While set up and waiting for some action at the Marine Nature Study Area in Oceanside, NY; a photographer new to the preserve saw my retro looking silver Fujifilm X-T3 and asked "Are you shooting film?" I informed him what that I was using the X-T3 and that it's digital. He knew the name and it's reputation as a great camera. In honor of the early days of photography I'm presenting today's photos in Black and White. No black and white conversions, these images were shot in RAW and processed in Photoshop ACR choosing from the Fujifilm film simulations ACROS and ether the included red or yellow filter with normal grain. I hope you enjoy this retro look to my images all taken on a rainy day.
Adam, it's pictures like yours above that, amongst other things, gives the "lie" to KR's bullshite about how it is the Fuji color is optimized for people and not landscapes. Beautiful picture, on both counts.
anthonysemone wrote:
Adam, it's pictures like yours above that, amongst other things, gives the "lie" to KR's bullshite about how it is the Fuji color is optimized for people and not landscapes. Beautiful picture, on both counts.

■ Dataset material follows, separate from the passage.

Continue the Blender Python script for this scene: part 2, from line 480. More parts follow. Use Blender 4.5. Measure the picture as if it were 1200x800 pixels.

Isn't he the guy who thinks that RVP/Velvia is the best portrait film? I remember looking at his portrait work ~15 years ago and wondering why his family all looked in desperate need of SPF50.
And thanks.
I won't say I'm totally satisfied with Fuji's default colours for landscape, I'd kill for a proper Provia sim that actually looks like Provia 100F, or a Velvia sim that looked more like RVP than RVP100.
That said, it certainly isn't hard to get the colours I want from my Fuji files, especially on the newer bodies. This shot was actually the first Fuji file I edited in LR mobile on my iPad Pro as part of a workflow test (it's not quite what I wanted, the shadows are blocked up compared to how it looked on the iPad Pro).